Il persévéra dans le siège d’A’zaz durant trente-huit jours ou le combat de chaque jour fut plus intensif que celui du jour précédant. Un grand nombre de galeries furent creusées sous la muraille et ensuite les défenseurs soumis lui abandonnèrent le fort qu’il prit le 11 du mois de Dzoul Hijjah.

 

Du siège d’Alep par Salah ad-Din et de la paix conclue

 

Lorsque Salah ad-Din prit le fort d’A’zaz, il disposa pour Alep où se trouvaient al-Malik as-Salih et ses troupes ou il arriva le 15 du mois de Dzoul Hijjah et qu’il assiégea. Les habitants jouèrent un rôle honorable dans la défense de la ville dans le fait qu’ils prévinrent Salah ad-Din d’approcher de la ville et à chaque fois qu’il avança pour lancer un assaut, il fut intercepté avec ses troupes par une foule ou beaucoup furent tués ou blessés. Les gens avaient l’habitude de faire des sorties et le retenir à l’extérieur de la ville si bien qu’il renonça aux assauts et préféra attendre l’opportunité.

 

L’année 571 de l’Hégire (1176) arriva à sa fin et l’année 572 (1176) entra et le trouva encore en train d’assiéger la ville. La 20 du mois de Mouharram des envoyés furent envoyés entre eux pour conclure la paix. Les deux côtés étaient disposés parce que les habitants craignaient un long siège et l’affaiblissement tandis que Salah ad-Din vit aussi qu’il était incapable de s’approcher de la ville et de retenir les défenseurs. Les conditions de paix furent ratifiées pour tous, pour al-Malik as-Salih, Sayf ad-Din le seigneur de Mossoul et les seigneurs de Hisn Kayfa et de Mardin. Une des conditions qui fut spécifiée est qu’ils devraient mutuellement coopérer contre quiconque romprait traîtreusement l’un de ces conditions.

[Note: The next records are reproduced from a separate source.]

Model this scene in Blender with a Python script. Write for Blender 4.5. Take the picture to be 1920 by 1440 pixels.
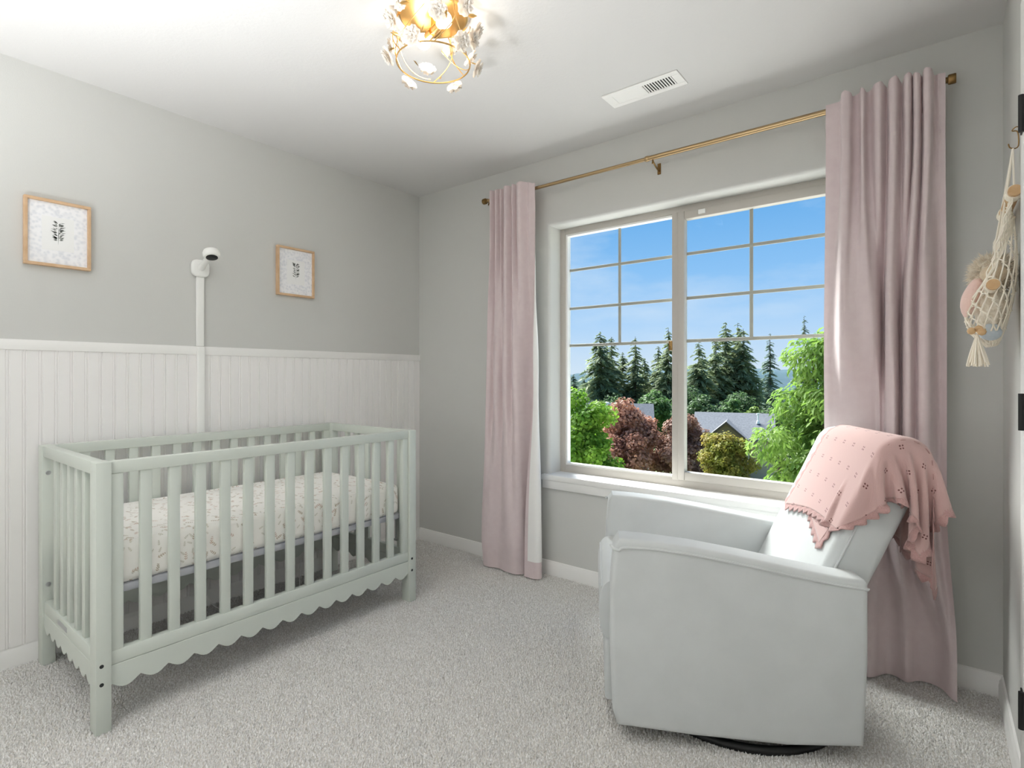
import bpy, bmesh, math, random
import numpy as np
from mathutils import Vector, Matrix

# ------------------------------------------------------------------ scene, camera, light
for o in list(bpy.data.objects):
    bpy.data.objects.remove(o)
S = bpy.context.scene
COL = S.collection
R = math.radians

cam_d = bpy.data.cameras.new('camera')
cam_d.sensor_width = 36.0
cam_d.lens = 36.0 * 1015.0 / 1920.0
cam_d.shift_y = -16.0 / 1920.0
cam_d.clip_start = 0.02
cam_d.clip_end = 2000
cam = bpy.data.objects.new('camera', cam_d)
COL.objects.link(cam)
cam.location = (0, 0, 1.163)
cam.rotation_euler = (R(90), 0, R(38.1))
S.camera = cam

S.view_settings.view_transform = 'Standard'
S.view_settings.look = 'None'
S.view_settings.gamma = 1.0
S.view_settings.use_curve_mapping = False
S.view_settings.exposure = 0.40
S.cycles.max_bounces = 14
S.cycles.diffuse_bounces = 8
S.cycles.transparent_max_bounces = 12
S.cycles.sample_clamp_indirect = 6.0
S.cycles.use_denoising = True


def lin(c):
    c = c / 255.0
    return c / 12.92 if c <= 0.04045 else ((c + 0.055) / 1.055) ** 2.4


def rgb(r, g, b):
    return (lin(r), lin(g), lin(b), 1.0)


def make_world():
    w = bpy.data.worlds.new('sky')
    S.world = w
    w.use_nodes = True
    nt = w.node_tree
    nt.nodes.clear()
    N, L = nt.nodes.new, nt.links.new
    tc = N('ShaderNodeTexCoord')
    sep = N('ShaderNodeSeparateXYZ')
    L(tc.outputs['Generated'], sep.inputs[0])
    ramp = N('ShaderNodeValToRGB')
    L(sep.outputs['Z'], ramp.inputs[0])
    cr = ramp.color_ramp
    cr.elements[0].position = 0.0
    cr.elements[0].color = rgb(214, 229, 247)
    cr.elements[1].position = 1.0
    cr.elements[1].color = rgb(70, 132, 205)
    for p, c in ((0.09, (180, 213, 250)), (0.18, (142, 194, 246)), (0.30, (106, 173, 236)), (0.5, (90, 156, 225))):
        e = cr.elements.new(p)
        e.color = rgb(*c)
    mp = N('ShaderNodeMapping')
    mp.inputs['Scale'].default_value = (2.2, 2.2, 7.0)
    mp.inputs['Rotation'].default_value = (0.25, 0.1, 0.3)
    L(tc.outputs['Generated'], mp.inputs[0])
    no = N('ShaderNodeTexNoise')
    no.inputs['Scale'].default_value = 1.6
    no.inputs['Detail'].default_value = 7
    no.inputs['Roughness'].default_value = 0.55
    L(mp.outputs[0], no.inputs['Vector'])
    cl = N('ShaderNodeMapRange')
    cl.inputs['From Min'].default_value = 0.47
    cl.inputs['From Max'].default_value = 0.75
    cl.inputs['To Max'].default_value = 0.55
    L(no.outputs['Fac'], cl.inputs['Value'])
    mix = N('ShaderNodeMix')
    mix.data_type = 'RGBA'
    L(cl.outputs[0], mix.inputs['Factor'])
    L(ramp.outputs[0], mix.inputs['A'])
    mix.inputs['B'].default_value = rgb(225, 236, 250)
    bg = N('ShaderNodeBackground')
    bg.inputs['Strength'].default_value = 0.85
    L(mix.outputs['Result'], bg.inputs[0])
    out = N('ShaderNodeOutputWorld')
    L(bg.outputs[0], out.inputs[0])


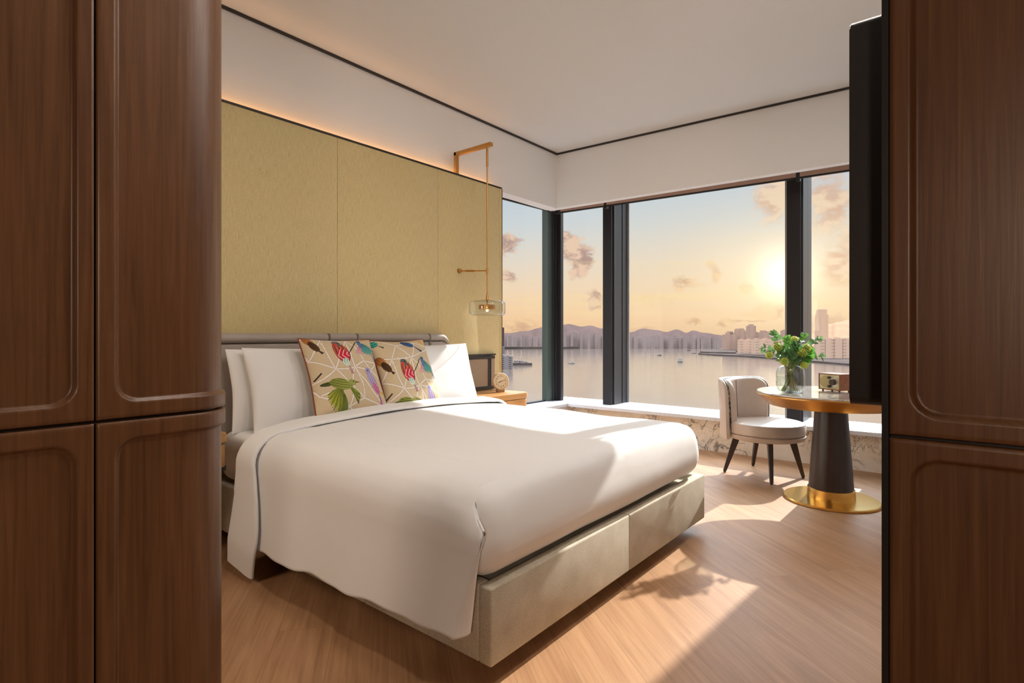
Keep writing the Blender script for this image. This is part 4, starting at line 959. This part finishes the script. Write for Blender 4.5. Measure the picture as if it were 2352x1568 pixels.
# ------------------------------------------------------------------ radio
ra = at_z(1880, 893, 0.762); rb_ = at_z(1921.5, 897.5, 0.762)
dx = Vector((rb_.x - ra.x, rb_.y - ra.y, 0)); RWD = dx.length; dx.normalize(); dy = Vector((-dx.y, dx.x, 0)); 
if dy.dot(Fwv) < 0: dy = -dy
RADM = Matrix((dx, dy, Vector((0, 0, 1)))).transposed().to_4x4(); RADM.translation = Vector((ra.x, ra.y, 0.7545))
rd = empty('radio', (ra.x + dx.x * RWD / 2, ra.y + dx.y * RWD / 2, 0.7545), 'small walnut table radio with a cream front behind the vase', 'radio')
RH, RD, RZ0 = 0.116, 0.13, 0.0085; RWD = 0.172
def rad(name, bm, mm, **k): bmesh.ops.transform(bm, matrix=RADM, verts=bm.verts); return build(name, bm, M[mm], rd, **k)
bm = BM(); e = 0.007
for a in ((0, RWD, 0, RD, RZ0, RZ0 + e), (0, RWD, 0, RD, RZ0 + RH - e, RZ0 + RH), (0, e, 0, RD, RZ0 + e, RZ0 + RH - e), (RWD - e, RWD, 0, RD, RZ0 + e, RZ0 + RH - e), (e, RWD - e, 0.02, RD, RZ0 + e, RZ0 + RH - e)): box(bm, *a)
rad('cabinet', bm, 'walnut', smooth=False)
bm = BM(); box(bm, e, RWD - e, 0.004, 0.02, RZ0 + e, RZ0 + RH - e); rad('front_panel', bm, 'radio_front', smooth=False)
def disc(r, x, z, y0, y1, n=40):
    bm = BM(); tube(bm, [(x, y0, z), (x, y1, z)], r, n); return bm
zc = RZ0 + RH / 2
rad('speaker_grille', disc(0.041, 0.052, zc, 0.004, 0.001), 'radio_grille')
rad('dial_ring', disc(0.037, 0.122, zc, 0.0042, 0.0015), 'radio_ring'); rad('tuning_dial', disc(0.0205, 0.122, zc, 0.002, -0.020), 'radio_knob')
rad('knob', disc(0.0095, 0.092, zc + 0.031, 0.003, -0.014, 20), 'radio_knob'); rad('knob', disc(0.0095, 0.092, zc - 0.031, 0.003, -0.014, 20), 'radio_knob')
for x, y in ((0.02, 0.02), (RWD - 0.02, 0.02), (0.02, RD - 0.02), (RWD - 0.02, RD - 0.02)):
    bm = BM(); tube(bm, [(x, y, 0), (x, y, RZ0)], 0.006, 12); rad('foot', bm, 'radio_knob')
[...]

Quand l’affaire fut décidée et la paix conclue, Salah ad-Din se retira d’Alep après avoir restitué le château d’A’zaz à al-Malik as-Salih. Ce dernier envoya à Salah ad-Din une de ses jeunes sœurs qui était encore une enfant. Salah ad-Din l’accueillit avec honneur et lui présenta beaucoup de cadeaux. Il lui demanda : « Que voudrais-tu ? » et elle lui répondit : « Le château d’A’zaz, » car ils l’avaient préparée à dire cela. Salah ad-Din le lui abandonna et partit pour les terres des hashashiyine, qu’Allah les maudisse.